The Pitt men’s basketball team has outlasted national powers like Duke and Missouri, as well… The Pitt men’s basketball team has outlasted national powers like Duke and Missouri, as well as rival West Virginia, this March thanks to a wild first round in the NCAA Tournament.
Of course, the Panthers are participating in the College Basketball Invitational rather than the Big Dance, and they will take on the Princeton Tigers (20-11, 10-4 Ivy League) in a quarterfinal matchup tonight at the Petersen Events Center.
Given all its struggles this season, Pitt might not have much in common with many of the teams still alive in the postseason, but it does share one important similarity: the goal of extending its season as deep into March as possible. Princeton, though, riding a five-game win streak and victorious in nine of its last 10 games, is far from an Ivy League doormat.
The Tigers were an NCAA Tournament team a year ago and nearly upset eventual Final Four participant Kentucky in the round of 64. First-year head coach Mitch Henderson’s club returned all but two contributors from last season’s Ivy League championship team in 2011-2012 but finished third in the conference this year behind Harvard and Penn, two teams the Tigers split head-to-head matchups with in the regular season.
Senior guard Douglas Davis, the Tigers’ second-leading scorer behind junior big man Ian Hummer, led the way with 31 points in the team’s 95-86 victory over Evansville in the first round of the tournament last Tuesday.
“We didn’t want to end just yet. We wanted to get a win in the postseason and we did that,” Davis said after his scoring outburst Tuesday night. “Now we want to keep this run going.”
The Panthers hope to do the same as they showed in their 81-63 win on Wednesday against Wofford. J.J. Moore and Travon Woodall were among the five players to score double figures against the Terriers, pacing the Panthers with 16 points apiece.
“The fans were behind me. The true fans were there, they had our back. I showed them that this is what Pitt is about,” Moore said after the Wofford win in reference to the sparse attendance.

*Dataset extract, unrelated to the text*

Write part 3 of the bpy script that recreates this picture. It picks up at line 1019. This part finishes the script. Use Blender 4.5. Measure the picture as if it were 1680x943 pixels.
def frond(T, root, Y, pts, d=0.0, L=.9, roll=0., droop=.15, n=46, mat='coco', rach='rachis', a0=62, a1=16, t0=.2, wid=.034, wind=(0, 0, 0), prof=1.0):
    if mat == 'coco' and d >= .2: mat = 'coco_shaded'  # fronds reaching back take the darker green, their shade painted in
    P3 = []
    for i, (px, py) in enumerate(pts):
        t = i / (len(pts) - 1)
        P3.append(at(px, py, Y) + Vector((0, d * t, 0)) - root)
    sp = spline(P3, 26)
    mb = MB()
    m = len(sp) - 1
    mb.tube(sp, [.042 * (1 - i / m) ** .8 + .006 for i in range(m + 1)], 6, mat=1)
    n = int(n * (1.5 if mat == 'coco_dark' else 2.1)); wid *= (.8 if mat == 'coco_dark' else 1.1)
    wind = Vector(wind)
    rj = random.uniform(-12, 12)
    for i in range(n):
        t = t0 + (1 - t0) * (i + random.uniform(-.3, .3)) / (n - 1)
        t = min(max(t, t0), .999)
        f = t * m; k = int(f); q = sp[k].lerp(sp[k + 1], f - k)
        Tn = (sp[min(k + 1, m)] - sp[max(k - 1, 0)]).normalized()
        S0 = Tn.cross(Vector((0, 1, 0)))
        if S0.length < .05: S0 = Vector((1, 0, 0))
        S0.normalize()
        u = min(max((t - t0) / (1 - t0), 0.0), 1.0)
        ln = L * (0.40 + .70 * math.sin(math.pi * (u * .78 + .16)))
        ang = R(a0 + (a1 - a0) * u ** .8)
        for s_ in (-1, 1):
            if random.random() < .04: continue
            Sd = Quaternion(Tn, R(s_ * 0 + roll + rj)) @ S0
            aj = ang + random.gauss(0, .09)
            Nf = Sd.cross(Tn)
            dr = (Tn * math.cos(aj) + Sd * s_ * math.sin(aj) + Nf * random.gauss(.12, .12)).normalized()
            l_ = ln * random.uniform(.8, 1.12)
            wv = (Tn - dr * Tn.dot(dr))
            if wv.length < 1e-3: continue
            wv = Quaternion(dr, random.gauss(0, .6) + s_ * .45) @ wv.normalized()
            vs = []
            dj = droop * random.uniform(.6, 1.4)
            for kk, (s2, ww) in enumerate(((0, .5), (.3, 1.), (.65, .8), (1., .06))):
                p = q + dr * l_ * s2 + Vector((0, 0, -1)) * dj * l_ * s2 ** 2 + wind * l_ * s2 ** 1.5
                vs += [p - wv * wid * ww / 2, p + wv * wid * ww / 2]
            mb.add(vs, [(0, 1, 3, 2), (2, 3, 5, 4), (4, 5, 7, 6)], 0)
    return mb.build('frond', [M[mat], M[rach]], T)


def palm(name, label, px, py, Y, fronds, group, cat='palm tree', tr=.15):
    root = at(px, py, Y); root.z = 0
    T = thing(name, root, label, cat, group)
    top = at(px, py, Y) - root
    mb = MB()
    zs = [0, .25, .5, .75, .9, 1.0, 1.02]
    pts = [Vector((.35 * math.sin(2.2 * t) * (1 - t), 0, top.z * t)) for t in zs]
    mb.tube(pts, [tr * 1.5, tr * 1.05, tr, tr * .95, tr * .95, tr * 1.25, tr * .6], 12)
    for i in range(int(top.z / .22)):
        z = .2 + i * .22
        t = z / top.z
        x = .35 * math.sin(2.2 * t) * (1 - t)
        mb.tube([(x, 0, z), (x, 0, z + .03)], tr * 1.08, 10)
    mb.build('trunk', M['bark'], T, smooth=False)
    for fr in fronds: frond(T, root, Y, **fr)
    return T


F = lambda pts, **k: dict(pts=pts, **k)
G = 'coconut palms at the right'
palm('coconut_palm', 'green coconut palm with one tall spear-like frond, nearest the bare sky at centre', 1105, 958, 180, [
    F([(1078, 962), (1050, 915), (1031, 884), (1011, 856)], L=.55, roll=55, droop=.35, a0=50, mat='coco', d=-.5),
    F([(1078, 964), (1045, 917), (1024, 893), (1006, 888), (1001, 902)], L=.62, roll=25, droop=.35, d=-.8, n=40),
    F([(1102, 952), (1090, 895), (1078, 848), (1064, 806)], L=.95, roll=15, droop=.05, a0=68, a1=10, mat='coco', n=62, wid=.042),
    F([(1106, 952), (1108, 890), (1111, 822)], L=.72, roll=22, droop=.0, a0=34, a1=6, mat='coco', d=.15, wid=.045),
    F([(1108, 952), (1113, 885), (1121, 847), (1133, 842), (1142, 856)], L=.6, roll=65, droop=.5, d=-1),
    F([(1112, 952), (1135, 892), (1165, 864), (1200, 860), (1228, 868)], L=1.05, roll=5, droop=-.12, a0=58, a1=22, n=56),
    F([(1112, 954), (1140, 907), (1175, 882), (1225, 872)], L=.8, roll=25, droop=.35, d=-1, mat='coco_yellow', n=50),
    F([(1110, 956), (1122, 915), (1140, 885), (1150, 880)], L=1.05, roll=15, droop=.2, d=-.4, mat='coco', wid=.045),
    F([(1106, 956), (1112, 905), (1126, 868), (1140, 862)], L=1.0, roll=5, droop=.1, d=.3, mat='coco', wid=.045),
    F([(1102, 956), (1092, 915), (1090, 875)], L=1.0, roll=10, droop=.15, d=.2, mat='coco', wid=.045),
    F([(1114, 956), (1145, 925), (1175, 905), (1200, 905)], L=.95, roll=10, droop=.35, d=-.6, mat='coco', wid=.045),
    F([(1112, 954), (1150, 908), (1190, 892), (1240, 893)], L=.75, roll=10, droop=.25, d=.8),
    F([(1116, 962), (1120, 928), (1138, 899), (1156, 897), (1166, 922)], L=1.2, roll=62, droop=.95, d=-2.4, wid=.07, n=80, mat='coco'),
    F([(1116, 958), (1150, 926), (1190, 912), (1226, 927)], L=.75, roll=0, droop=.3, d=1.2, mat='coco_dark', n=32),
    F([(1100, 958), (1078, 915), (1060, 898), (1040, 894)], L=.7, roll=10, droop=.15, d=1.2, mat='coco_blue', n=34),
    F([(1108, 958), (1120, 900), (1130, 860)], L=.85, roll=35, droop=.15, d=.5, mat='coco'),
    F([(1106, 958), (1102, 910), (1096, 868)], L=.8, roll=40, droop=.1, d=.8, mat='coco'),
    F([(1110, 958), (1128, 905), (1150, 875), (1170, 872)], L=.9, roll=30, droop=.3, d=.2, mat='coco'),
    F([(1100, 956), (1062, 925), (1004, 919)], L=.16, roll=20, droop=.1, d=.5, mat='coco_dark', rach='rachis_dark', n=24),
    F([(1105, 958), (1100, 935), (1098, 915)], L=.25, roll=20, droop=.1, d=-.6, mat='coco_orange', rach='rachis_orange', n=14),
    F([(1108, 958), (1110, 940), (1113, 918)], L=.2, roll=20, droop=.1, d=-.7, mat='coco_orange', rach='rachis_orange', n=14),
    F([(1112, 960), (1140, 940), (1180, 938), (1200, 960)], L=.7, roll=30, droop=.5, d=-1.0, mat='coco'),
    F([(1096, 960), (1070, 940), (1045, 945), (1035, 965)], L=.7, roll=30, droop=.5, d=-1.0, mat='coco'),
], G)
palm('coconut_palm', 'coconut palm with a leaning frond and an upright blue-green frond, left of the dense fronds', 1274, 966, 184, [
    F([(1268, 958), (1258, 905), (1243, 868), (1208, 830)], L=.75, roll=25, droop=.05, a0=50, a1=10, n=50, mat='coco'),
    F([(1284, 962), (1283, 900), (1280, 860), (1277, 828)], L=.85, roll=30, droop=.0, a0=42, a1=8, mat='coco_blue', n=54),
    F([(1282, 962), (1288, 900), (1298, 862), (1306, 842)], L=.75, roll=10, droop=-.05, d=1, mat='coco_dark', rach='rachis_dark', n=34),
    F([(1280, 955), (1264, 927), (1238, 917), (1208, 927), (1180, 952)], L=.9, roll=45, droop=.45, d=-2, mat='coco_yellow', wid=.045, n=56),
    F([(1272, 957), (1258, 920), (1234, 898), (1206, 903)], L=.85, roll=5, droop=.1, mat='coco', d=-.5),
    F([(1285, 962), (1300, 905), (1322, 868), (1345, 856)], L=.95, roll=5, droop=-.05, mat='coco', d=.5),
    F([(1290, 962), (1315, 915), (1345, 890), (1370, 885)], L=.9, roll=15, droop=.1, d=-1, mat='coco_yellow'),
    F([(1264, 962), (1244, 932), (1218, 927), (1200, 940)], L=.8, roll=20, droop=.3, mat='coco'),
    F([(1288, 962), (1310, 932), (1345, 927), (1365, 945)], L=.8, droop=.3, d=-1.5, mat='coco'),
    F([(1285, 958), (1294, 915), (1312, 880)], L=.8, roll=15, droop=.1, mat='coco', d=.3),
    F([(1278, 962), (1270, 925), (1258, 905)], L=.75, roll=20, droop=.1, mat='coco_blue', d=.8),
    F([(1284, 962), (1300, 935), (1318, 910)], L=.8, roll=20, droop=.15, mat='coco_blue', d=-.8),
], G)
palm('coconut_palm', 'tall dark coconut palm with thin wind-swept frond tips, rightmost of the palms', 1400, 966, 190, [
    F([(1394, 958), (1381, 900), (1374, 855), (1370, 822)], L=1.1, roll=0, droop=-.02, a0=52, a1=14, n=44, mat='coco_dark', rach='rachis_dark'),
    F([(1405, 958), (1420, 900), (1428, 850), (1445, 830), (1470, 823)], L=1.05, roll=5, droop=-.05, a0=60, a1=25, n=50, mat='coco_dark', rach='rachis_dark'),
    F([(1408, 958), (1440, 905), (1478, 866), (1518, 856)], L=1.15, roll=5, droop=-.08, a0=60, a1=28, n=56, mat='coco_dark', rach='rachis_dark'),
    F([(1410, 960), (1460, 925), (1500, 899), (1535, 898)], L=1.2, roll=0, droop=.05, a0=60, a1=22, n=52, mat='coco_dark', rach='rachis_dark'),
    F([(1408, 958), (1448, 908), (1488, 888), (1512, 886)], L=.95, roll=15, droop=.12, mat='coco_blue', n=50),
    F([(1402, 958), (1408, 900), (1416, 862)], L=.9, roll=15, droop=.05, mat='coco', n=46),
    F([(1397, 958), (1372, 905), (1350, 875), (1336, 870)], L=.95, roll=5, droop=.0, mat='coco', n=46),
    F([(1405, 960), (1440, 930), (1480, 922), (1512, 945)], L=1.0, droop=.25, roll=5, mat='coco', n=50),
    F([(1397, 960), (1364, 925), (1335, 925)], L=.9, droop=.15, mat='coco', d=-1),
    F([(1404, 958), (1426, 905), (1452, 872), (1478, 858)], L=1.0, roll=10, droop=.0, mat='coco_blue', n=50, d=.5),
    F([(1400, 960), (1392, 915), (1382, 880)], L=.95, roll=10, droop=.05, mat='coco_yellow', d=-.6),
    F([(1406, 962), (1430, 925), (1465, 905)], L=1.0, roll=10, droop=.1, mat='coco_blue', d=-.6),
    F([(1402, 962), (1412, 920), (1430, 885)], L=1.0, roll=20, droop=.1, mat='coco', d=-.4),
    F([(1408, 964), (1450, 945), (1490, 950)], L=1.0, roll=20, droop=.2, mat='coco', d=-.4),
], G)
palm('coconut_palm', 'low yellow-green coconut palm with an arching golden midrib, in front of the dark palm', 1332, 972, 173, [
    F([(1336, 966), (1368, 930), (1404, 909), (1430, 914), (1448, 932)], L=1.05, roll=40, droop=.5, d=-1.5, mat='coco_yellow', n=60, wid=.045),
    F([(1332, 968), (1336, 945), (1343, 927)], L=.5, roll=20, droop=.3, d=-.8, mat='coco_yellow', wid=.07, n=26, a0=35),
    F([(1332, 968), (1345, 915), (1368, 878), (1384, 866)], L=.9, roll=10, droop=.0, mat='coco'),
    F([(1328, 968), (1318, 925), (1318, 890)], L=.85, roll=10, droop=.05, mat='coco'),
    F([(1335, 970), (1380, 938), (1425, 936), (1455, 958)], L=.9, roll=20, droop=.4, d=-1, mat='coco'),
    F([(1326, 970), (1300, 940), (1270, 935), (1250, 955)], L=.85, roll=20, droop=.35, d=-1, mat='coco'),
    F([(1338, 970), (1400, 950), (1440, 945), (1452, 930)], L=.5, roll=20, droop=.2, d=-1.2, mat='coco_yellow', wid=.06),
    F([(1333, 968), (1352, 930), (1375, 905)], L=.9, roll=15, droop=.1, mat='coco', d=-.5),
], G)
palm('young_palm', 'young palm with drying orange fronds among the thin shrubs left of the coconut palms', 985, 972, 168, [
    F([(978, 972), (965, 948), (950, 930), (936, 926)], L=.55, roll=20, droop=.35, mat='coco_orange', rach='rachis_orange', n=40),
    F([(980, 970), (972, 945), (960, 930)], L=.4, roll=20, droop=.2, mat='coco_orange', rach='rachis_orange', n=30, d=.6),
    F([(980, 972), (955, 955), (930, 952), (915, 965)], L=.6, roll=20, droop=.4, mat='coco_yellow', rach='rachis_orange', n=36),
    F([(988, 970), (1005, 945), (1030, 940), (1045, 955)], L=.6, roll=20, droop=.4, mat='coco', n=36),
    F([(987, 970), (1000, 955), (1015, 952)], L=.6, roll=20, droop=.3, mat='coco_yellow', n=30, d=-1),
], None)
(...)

The 1,449 fans in attendance were the fewest for a Pitt home game since the Petersen Events Center opened in 2002.
But sophomore forward Lamar Patterson made it clear Wednesday that the ultimate goal for the Panthers’ CBI experience is simple: get better.
“We are looking to build momentum going into the off-season and working hard,” Patterson said. “The extra games are great. We get extra practice time with the team and more coaching from Coach Dixon and the rest of the staff. It’s great right now.”
Head coach Jamie Dixon was also pleased with the Panthers’ performance against Wofford, especially given the strange and disappointing situation the team finds itself in. Playing in front of crowds of less than 2,000 people in games that aren’t even televised is uncharted territory for a Pitt program that hasn’t missed the NCAA Tournament since the 2000-2001 campaign.
“We anticipated getting into the NIT and then when we weren’t, we found ourselves in the situation we’re in,” Dixon said Wednesday night. “It’s been tough on our guys, but they wanted to play and I was eager to see how they would come out. We came out and defended well and we shot and passed the ball well and we were unselfish, and that says a lot about our guys.”
The Panthers recorded 20 assists on 33 field goals and turned the ball over just six times, tying a season low in that department.
Princeton has only faced a team from the Big East one time this season, securing a 59-57 victory over Rutgers in December. Tonight’s showdown between the Panthers and the Tigers will be just the fourth all-time meeting between the two teams and first since 1962. Pitt holds a 2-1 advantage in the all-time series.
A win for the Panthers will set up a semifinal matchup Wednesday night with either Penn, which fell to Pitt earlier this season, or Butler, the team that eliminated the Panthers in the NCAA Tournament last year in a controversial finish.